As more men stopped by, Haroun turned his attention to them.  I felt the push of inspiration.  It would be a treat to be guided to the Monastery by someone who lived there.

“Can you show us the Monastery?” I asked Jouma.  “Wouldn’t it be great to go there with him?” I turned to my friends.

Suddenly a great plan was hatched.  Jouma suggested that we go explore the Royal Tombs.  He would meet us there at four o’clock and take us by donkey to the Monastery for the sunset.

Refreshed and excited about our afternoon adventure, after lunch, we gathered our things and said good-bye to the men.

“Please, the juice and the oranges are my gift to you,” said Haroun.  “My orchid sits in valley at the bottom of Mount Hor.  You must come and see it.  I will wait for you there.  My uncle will bring you.”

“Inshallah,” we said.  “We will see you on our way to the Monastery.”

Then I realized, just like Marguerite, the Petra Bedouins had charmed us.  Enchanted, we were ready to follow a man we had just met to his ancestral cave on the mountain.


Haroun’s Café has a terrific view of the Colannaded Street and the Royal Tombs.  The food was good and the atmosphere was much nicer than the crowded restaurants at the end of the Colannade operated by hotels.

Jouma Kublan was a man we instantly felt comfortable with.  His mobile is 00 962 7 7753 5425.  You can arrange to meet him at the Petra entrance, or, if you are lucky, arrange to meet him at Haroun’s for a sunset trip to the Monastery.  He charged us each 50JD for our four-hour tour.  His rate matched the rates quoted on Frommer’s.  His donkeys were well-cared for, and he is a kind, stable individual.

To Hire a Man or Not

Sign to Wadi Rum Desert Highway Jordan

Planning our excursion into the Wadi Rum desert of southern Jordan and Petra, we debated whether three women traveling alone in Jordan should drive or hire a male driver.

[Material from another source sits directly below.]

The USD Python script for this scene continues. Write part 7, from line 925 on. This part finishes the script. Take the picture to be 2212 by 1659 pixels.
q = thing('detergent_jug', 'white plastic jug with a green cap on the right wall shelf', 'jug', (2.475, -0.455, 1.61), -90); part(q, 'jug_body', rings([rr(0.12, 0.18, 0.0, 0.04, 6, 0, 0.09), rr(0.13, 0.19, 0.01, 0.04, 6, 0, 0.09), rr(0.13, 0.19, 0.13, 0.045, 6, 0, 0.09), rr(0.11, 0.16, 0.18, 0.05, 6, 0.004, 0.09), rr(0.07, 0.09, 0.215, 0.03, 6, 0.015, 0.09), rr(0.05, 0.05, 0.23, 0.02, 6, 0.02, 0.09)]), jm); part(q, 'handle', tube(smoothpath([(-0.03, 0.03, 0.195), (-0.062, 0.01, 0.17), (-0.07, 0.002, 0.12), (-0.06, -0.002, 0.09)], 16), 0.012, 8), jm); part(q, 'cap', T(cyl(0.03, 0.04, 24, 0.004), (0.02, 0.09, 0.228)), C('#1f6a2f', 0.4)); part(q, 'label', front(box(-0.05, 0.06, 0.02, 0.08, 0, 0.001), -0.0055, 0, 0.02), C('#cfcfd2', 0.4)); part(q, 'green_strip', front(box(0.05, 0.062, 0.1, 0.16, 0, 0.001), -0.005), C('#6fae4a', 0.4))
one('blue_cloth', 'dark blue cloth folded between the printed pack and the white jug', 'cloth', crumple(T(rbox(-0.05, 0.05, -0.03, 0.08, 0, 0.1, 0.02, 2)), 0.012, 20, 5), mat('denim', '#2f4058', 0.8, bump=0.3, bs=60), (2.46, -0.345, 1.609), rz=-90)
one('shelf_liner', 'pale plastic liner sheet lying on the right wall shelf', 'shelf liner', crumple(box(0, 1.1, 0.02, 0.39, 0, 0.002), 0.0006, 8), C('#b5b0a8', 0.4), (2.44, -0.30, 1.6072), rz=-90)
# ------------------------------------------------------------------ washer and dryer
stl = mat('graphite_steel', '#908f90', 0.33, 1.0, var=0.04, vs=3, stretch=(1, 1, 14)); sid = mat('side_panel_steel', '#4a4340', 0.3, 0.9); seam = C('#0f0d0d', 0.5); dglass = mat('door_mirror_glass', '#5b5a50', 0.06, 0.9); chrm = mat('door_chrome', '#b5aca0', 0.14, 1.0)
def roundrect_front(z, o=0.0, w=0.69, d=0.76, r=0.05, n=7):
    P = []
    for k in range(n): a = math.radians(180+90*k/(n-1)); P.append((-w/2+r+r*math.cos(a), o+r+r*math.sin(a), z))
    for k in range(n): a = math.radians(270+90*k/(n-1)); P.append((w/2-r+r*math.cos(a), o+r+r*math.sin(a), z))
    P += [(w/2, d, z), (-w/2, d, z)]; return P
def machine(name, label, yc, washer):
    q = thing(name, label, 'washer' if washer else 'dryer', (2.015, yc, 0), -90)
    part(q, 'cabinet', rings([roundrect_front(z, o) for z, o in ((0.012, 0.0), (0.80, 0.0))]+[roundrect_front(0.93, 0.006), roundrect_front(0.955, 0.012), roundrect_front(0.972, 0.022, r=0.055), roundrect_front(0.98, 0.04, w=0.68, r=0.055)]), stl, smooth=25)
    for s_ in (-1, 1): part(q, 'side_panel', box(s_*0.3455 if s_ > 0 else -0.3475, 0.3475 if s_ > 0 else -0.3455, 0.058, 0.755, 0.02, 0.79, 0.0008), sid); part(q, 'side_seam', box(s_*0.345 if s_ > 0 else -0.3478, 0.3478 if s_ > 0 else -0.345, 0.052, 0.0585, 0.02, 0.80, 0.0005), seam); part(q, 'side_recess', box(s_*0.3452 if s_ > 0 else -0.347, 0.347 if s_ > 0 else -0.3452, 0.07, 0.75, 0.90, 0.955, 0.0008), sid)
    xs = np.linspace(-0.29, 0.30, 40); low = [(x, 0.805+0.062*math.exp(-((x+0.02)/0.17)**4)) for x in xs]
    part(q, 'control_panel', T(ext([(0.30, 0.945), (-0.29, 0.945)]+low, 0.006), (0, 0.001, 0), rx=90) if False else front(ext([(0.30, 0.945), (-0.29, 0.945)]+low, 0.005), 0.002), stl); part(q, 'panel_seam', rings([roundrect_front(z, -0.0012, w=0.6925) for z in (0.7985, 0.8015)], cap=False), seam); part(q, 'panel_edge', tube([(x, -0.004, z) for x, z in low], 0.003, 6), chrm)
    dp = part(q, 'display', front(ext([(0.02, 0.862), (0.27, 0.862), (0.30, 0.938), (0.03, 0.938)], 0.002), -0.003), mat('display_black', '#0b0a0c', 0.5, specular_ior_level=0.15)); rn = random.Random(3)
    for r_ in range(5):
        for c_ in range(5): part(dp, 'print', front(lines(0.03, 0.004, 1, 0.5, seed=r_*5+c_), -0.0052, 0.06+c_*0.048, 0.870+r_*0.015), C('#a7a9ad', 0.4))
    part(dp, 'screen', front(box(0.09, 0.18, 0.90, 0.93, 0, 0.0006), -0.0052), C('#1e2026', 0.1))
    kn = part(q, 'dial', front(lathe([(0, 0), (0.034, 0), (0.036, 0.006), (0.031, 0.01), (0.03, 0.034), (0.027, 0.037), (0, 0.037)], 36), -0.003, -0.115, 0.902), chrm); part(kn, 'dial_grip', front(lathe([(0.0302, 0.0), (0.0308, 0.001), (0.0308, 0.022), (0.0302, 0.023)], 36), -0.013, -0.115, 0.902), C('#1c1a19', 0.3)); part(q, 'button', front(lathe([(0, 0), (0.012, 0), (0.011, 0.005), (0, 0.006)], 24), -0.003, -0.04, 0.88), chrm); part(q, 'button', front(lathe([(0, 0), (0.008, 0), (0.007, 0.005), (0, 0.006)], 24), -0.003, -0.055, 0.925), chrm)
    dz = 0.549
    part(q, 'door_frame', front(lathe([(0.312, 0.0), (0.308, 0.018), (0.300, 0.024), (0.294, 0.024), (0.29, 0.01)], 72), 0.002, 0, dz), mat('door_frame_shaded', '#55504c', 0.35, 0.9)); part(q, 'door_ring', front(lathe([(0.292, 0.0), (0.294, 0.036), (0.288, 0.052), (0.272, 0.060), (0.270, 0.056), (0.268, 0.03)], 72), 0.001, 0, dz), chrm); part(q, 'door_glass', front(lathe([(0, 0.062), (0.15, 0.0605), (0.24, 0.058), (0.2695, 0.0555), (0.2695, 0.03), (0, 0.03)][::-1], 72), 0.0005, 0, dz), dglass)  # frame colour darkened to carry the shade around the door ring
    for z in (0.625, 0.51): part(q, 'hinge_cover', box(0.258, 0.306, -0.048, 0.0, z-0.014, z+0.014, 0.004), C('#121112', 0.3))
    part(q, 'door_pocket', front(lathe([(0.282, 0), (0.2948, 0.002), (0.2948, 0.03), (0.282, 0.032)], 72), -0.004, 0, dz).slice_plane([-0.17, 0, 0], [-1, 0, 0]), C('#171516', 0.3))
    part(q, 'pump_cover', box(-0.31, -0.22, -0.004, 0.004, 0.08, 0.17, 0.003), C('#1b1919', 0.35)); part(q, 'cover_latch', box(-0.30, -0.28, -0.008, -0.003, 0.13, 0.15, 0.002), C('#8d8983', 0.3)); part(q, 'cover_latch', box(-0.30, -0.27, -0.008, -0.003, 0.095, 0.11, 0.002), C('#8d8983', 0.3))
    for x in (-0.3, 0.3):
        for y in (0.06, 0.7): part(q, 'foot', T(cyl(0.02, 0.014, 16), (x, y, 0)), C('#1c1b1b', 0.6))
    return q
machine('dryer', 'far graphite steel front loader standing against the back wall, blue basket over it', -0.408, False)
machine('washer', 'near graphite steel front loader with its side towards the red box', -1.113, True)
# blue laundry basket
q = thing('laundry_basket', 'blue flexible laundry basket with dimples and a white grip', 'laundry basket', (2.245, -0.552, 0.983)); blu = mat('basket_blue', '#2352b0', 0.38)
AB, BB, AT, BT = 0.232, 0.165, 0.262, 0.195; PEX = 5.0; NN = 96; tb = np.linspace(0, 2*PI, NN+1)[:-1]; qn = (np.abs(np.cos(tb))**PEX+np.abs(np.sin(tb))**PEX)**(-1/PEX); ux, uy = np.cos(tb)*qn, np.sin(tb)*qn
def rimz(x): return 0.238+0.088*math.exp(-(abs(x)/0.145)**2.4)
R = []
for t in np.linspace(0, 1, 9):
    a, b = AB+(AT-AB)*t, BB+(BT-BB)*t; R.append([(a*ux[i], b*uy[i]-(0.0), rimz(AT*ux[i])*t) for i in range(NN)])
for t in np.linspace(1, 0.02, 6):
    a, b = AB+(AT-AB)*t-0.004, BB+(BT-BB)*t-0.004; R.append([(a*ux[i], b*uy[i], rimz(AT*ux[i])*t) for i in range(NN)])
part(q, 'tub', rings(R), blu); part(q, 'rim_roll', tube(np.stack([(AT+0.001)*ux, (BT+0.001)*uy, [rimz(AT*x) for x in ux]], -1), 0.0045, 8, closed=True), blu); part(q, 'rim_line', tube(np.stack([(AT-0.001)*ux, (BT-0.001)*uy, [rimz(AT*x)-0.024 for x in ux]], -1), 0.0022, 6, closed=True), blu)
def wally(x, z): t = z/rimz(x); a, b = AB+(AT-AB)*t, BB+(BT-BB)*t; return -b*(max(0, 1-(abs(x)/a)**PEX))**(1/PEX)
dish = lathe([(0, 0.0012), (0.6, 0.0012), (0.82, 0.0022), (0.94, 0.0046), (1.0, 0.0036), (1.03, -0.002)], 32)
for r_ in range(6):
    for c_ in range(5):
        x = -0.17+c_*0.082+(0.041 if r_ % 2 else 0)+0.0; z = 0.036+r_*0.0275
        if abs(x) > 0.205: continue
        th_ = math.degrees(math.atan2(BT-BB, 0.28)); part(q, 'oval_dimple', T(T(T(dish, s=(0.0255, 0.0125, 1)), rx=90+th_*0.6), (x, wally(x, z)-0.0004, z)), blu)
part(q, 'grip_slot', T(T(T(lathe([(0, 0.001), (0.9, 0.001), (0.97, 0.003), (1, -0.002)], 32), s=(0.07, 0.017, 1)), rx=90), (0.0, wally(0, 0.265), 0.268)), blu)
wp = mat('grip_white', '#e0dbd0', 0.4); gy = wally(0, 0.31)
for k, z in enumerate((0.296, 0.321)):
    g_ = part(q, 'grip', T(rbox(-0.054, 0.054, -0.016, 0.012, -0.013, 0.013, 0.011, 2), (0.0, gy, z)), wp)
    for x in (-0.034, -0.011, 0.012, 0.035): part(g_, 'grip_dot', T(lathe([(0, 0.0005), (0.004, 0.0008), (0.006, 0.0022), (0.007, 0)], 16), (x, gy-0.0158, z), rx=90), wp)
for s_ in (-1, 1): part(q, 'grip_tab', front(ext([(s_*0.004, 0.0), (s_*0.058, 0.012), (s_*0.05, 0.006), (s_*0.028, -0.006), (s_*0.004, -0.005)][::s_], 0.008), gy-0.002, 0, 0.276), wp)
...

One advantage would be having someone who speaks Arabic.  However, that advantage was greatly offset by my experience with male drivers who drove too fast.  Too fast meaning 120 kph through tunnels marked for a 50 kph speed limit.  Even when asked to slow down, many pretended not to hear me.

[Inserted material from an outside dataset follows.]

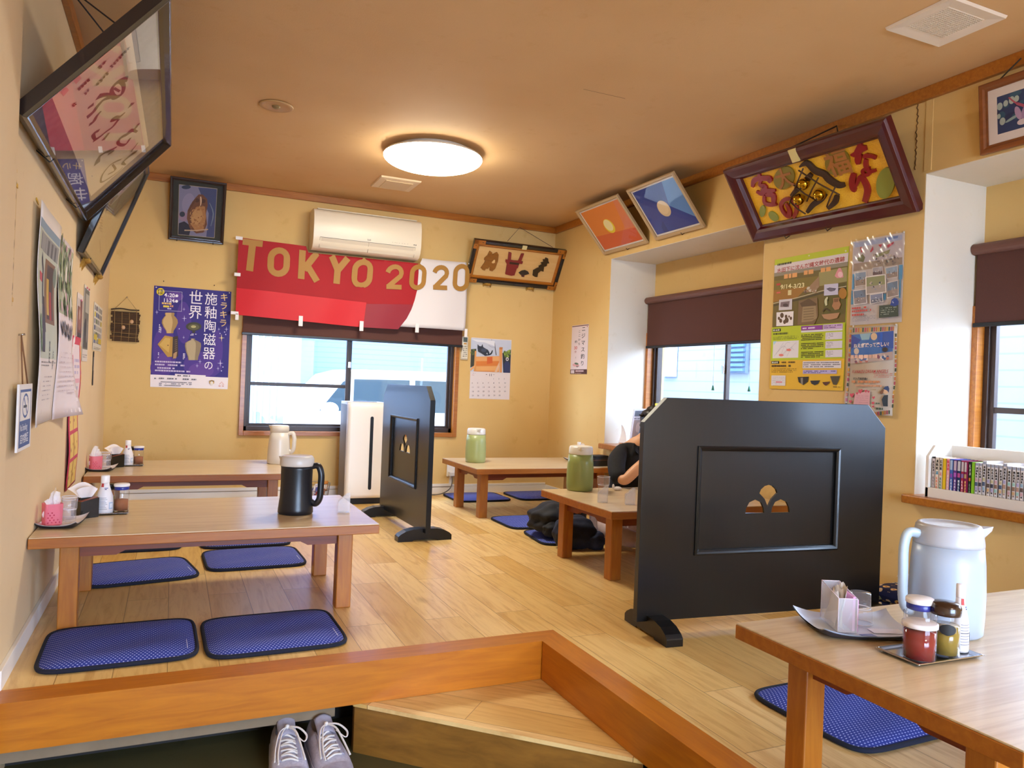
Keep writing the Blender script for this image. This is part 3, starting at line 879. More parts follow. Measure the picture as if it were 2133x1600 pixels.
def screen(label, loc, rz, w, pu0, pu1, pz0, pz1, ch, cuz):
    t = thing('privacy_screen', label, 'screen', loc, rz, 'black wooden screens between the tables')
    z0, z1 = 0.052, 0.935
    outer = [(0, z0), (w, z0), (w, z1 - ch), (w - ch, z1), (ch, z1), (0, z1 - ch)]
    plate(outer, [[(pu0, pz0), (pu0, pz1), (pu1, pz1), (pu1, pz0)]], 0.032, 'black_wood', 'board', t, 0.0, 0.0015)
    cu = (pu0 + pu1) / 2; r = 0.047
    lob = []
    for s in (-1, 1):
        c = cu + s * 0.064
        lob.append([(c - r, cuz), (c - r * 0.92, cuz + r * 0.45), (c - r * 0.62, cuz + r * 0.95), (c, cuz + r * 1.2), (c + r * 0.62, cuz + r * 0.95), (c + r * 0.92, cuz + r * 0.45), (c + r, cuz)])
    b = cuz + 0.024
    lob.append([(cu, b), (cu + 0.018, b + 0.034), (cu + 0.045, b + 0.058), (cu + 0.038, b + 0.074), (cu + 0.02, b + 0.088), (cu, b + 0.093), (cu - 0.02, b + 0.088), (cu - 0.038, b + 0.074), (cu - 0.045, b + 0.058), (cu - 0.018, b + 0.034)])
    g = 0.004
    plate([(pu0 - g, pz0 - g), (pu1 + g, pz0 - g), (pu1 + g, pz1 + g), (pu0 - g, pz1 + g)], lob, 0.010, 'black_wood', 'panel', t)
    for side in (1, -1):
        fr = ring_frame(pu1 - pu0 + 0.026, pz1 - pz0 + 0.026, [(0, 0.0), (0, 0.006), (0.006, 0.010), (0.013, 0.007), (0.02, 0.001), (0.02, -0.01), (0.013, -0.01), (0.013, 0.0)], 'black_wood')
        if side == 1: fr.v = [(x + pu0 - 0.013, y - 0.0155, z + pz0 - 0.013) for x, y, z in fr.v]
        else: fr.v = [(pu1 + 0.013 - x, 0.0155 - y, z + pz0 - 0.013) for x, y, z in fr.v]
        fr.build('panel_moulding', t)
    fp = [(-0.17, 0), (-0.17, 0.03), (-0.155, 0.044), (-0.12, 0.062), (-0.075, 0.072), (-0.016, 0.074), (0.016, 0.074), (0.075, 0.072), (0.12, 0.062), (0.155, 0.044), (0.17, 0.03), (0.17, 0), (0.08, 0), (0.07, 0.008), (-0.07, 0.008), (-0.08, 0)]
    for u in (0.045, w - 0.11):
        MB().prism([(p, q) for p, q in fp], u, u + 0.07, 'black_wood', axis='x').build('foot', t, bevel=0.003)
    return t
screen('wide black wooden screen hiding the seated person', (1.692, 2.497, 0), -0.096, 1.2, 0.26, 0.945, 0.318, 0.732, 0.1, 0.468)
screen('narrow looking black wooden screen standing edge on beside the white air purifier', (1.428, 4.315, 0), math.radians(91.6), 0.99, 0.225, 0.77, 0.302, 0.717, 0.085, 0.495)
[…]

None of us smoked.  Not only does the car smell, but I’ve had drivers who, after a couple of smokeless hours, light up even after I asked them not to.

The final advantage was freedom to manage our daily schedule.

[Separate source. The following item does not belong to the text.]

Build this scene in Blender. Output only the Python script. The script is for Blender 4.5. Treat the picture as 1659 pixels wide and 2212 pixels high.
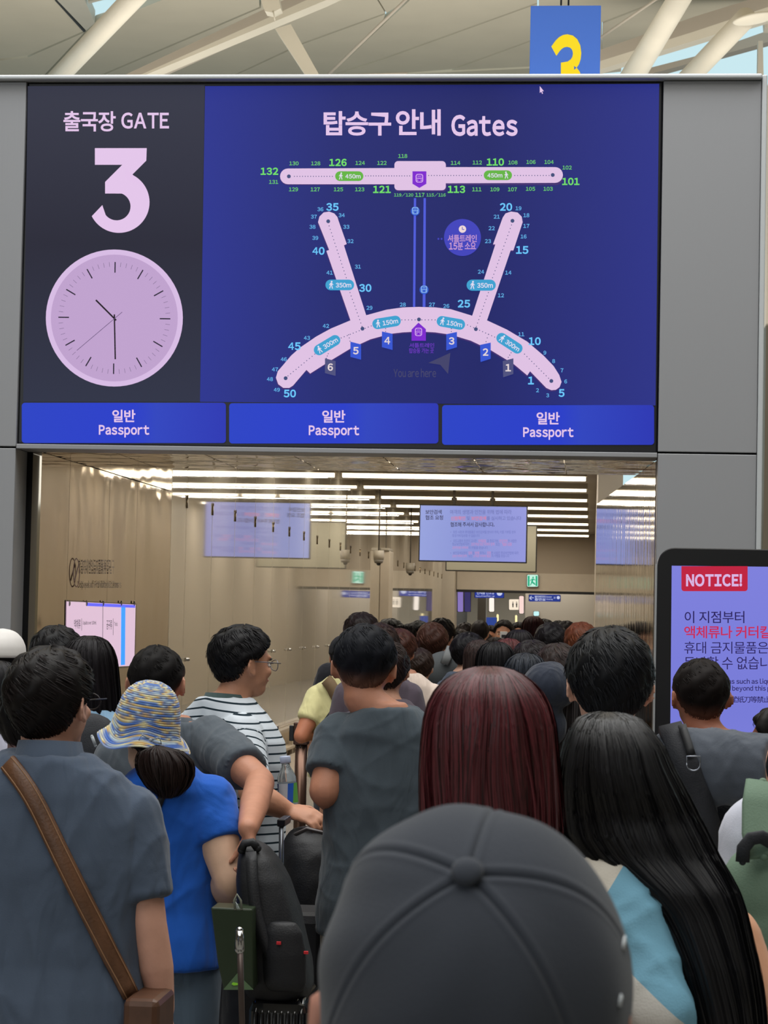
import bpy, bmesh, math, random
import numpy as np
from mathutils import Vector, Matrix, noise
from mathutils.bvhtree import BVHTree
random.seed(7); RNG = np.random.default_rng(7)
for o in list(bpy.data.objects): bpy.data.objects.remove(o)
sc = bpy.context.scene
COL = sc.collection
R_ = math.radians
# ------------------------------------------------------------ camera
W, H, F = 1659, 2212, 4800.0
CAMZ = 1.68
_d = Vector(((1280-W/2)/F, -(1340-H/2)/F, -1)).normalized()      # corridor direction (+Y) in camera space
_u = Vector((math.sin(math.atan(.0168)), math.cos(math.atan(.0168)), 0))
_z = (_u - _d*_u.dot(_d)).normalized()
_x = _d.cross(_z)
RC = Matrix((_x, _d, _z))                                        # camera space -> world
CAM = Vector((0, 0, CAMZ))
cd = bpy.data.cameras.new('camera'); cam = bpy.data.objects.new('camera', cd); COL.objects.link(cam)
cam.matrix_world = Matrix.Translation(CAM) @ RC.to_4x4()
cd.sensor_fit = 'HORIZONTAL'; cd.sensor_width = 36; cd.lens = 36*F/W; cd.clip_end = 600; cd.clip_start = .05
sc.camera = cam
cd.dof.use_dof = True; cd.dof.focus_distance = 8.0; cd.dof.aperture_fstop = 30
# ------------------------------------------------------------ world, lights, exposure
wd = bpy.data.worlds.new('sky'); sc.world = wd; wd.use_nodes = True
wd.node_tree.nodes['Background'].inputs[0].default_value = (.62, .86, .92, 1)
wd.node_tree.nodes['Background'].inputs[1].default_value = .95
sc.view_settings.view_transform = 'Standard'; sc.view_settings.look = 'None'
sc.view_settings.exposure = 0; sc.view_settings.gamma = 1; sc.view_settings.use_curve_mapping = False
sc.cycles.max_bounces = 7; sc.cycles.diffuse_bounces = 3; sc.cycles.glossy_bounces = 4
sc.cycles.sample_clamp_indirect = 4

def area(name, loc, size, power, col, rot=(0, 0, 0)):
    l = bpy.data.lights.new(name, 'AREA'); l.shape = 'RECTANGLE'; l.size, l.size_y = size
    l.energy = power; l.color = col
    o = bpy.data.objects.new(name, l); o.location = loc; o.rotation_euler = rot; COL.objects.link(o); return o
area('skylight_over_hall', (-1, 3, 14), (16, 22), 2600, (1, .985, .95))
area('skylight_over_board', (2, 10, 13), (22, 5), 1000, (.95, .98, 1), (R_(18), 0, 0))
area('added_roof_fill', (0, 40, 7), (40, 30), 9000, (1, .95, .86), (math.pi, 0, 0))  # unseen upward light, added to brighten the underside of the roof
area('rear_fill_light', (-9, -14, 7), (14, 7), 600, (.85, .92, 1), (R_(72), 0, R_(-30)))  # fill light added behind the camera; the rear wall has no window

# ------------------------------------------------------------ helpers
def ray(px, py):
    return (RC @ Vector(((px-W/2)/F, -(py-H/2)/F, -1))).normalized()
def at(px, py, Y, cam_=CAM):
    r = ray(px, py); return cam_ + r*(Y/r.y)
def hit(px, py, p0, n):
    r = ray(px, py); return CAM + r*((Vector(p0)-CAM).dot(n)/r.dot(n))
def lin(c):
    c = c/255 if c > 1 else c
    return c/12.92 if c <= .04045 else ((c+.055)/1.055)**2.4
def rgb(c): return (lin(c[0]), lin(c[1]), lin(c[2]), 1)
MATS = {}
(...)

When we decided to drive ourselves, my husband officially named us Thelma and Louise.

I booked a mid-size car since the SUVs were double the price.  I figured if the highway was good enough for broken-down Corollas, we would be fine.

Obviously the Eurocar manager felt differently.

Handing over our confirmation and my driver’s license, he looked at me.

“You are driving?” he asked.

“Yes, I am a very good driver” I said smiling.  “We are driving down to Wadi Rum.”

“I am going to drive too,” Louise said handing over her passport.  “Here is my license.”

Reviewing our documents, he made a phone call.

“I upgraded you to a SUV,” he said.  “No extra charge.”

After all the paper works was completed, he gave me his personal mobile number.

“If you have any trouble, please call me directly,” he instructed.

“What a lovely man,” we said, as we walked to the car.

“I was praying we would be upgraded to a bigger car,” Louise said.

Our SUV was an old Pajera that looked like it had been in at least three accidents.  It took nearly fifteen minutes to carefully walk around the car to note every single scratch and dent.

Driving out of the airport, the Pajero rattled so much, I stopped to check whether the back gate was open.  On the dashboard, a yellow light came on but I could not get the manual out because the drawer was broken.  Within a half an hour, the A/C turned off.  We could not seem to get it back on and after an hour pulled over at a restaurant.  I called Mr. Eurocar while Louise checked out the restaurant.

Three, roaming-charged telephone calls, I figured out the problem.  The A/C button had gotten turned off.  By then I was certain Mr. Eurocar’s confidence in our driving skills had gotten even lower.

To be continued…….


The new airport opened on Mother’s Day in 2013.  It is a breeze to float through immigration and collect the baggage.   I think the visas are 20JD.

In baggage claim, if you are facing the Duty Free shops, there is an ATM in the right corner – something Investment Bank.  I withdrew 250JD and was given a mixture of 10s, 20s and 5s, not just large bills.  I thought that was fantastic as most taxis want small change.

The rental car companies – Eurocar, Budget and National? are outside Baggage Claim.  There are a couple more banks and ATMs in that area.

You can book your car reservation online.  You can also book a car and driver through them.  Eurocars has an office in Aqaba also.  If you hire a driver, they will send one up from Aqaba to pick you up in Wadi Rum.  Drivers were 75JD a day.  Whether or not they would be amenable with our dozen photo stops or detours to sites was a question.  You can also book a driver through the Movenpik in Petra.  It was also 70JD.

Note the return time is 6am.  If you arrive later, then you will be charged an extra day.  That became a negotiating point when we returned the car.  Otherwise renting a car was relatively easy.  There are petrol stations all along the Desert Highway (Highway 15).  Coming from the Gulf, the gas seemed expensive.  42JD for 55Liters.


In Sad As-Sultani, about an hour and a half south of the airport, we pulled over into the Caravanserai Restaurant.

This tourist gift shop cum restaurant was clean and set up for large groups.  We ate their “plate” with the choice of chicken or lamb.  It included a huge plate of bread, hummos, rice, spicy salad and cooked vegetables.  We ordered water and coffee.  It all came to 10JD and was very acceptable.  I am comfortable recommending it.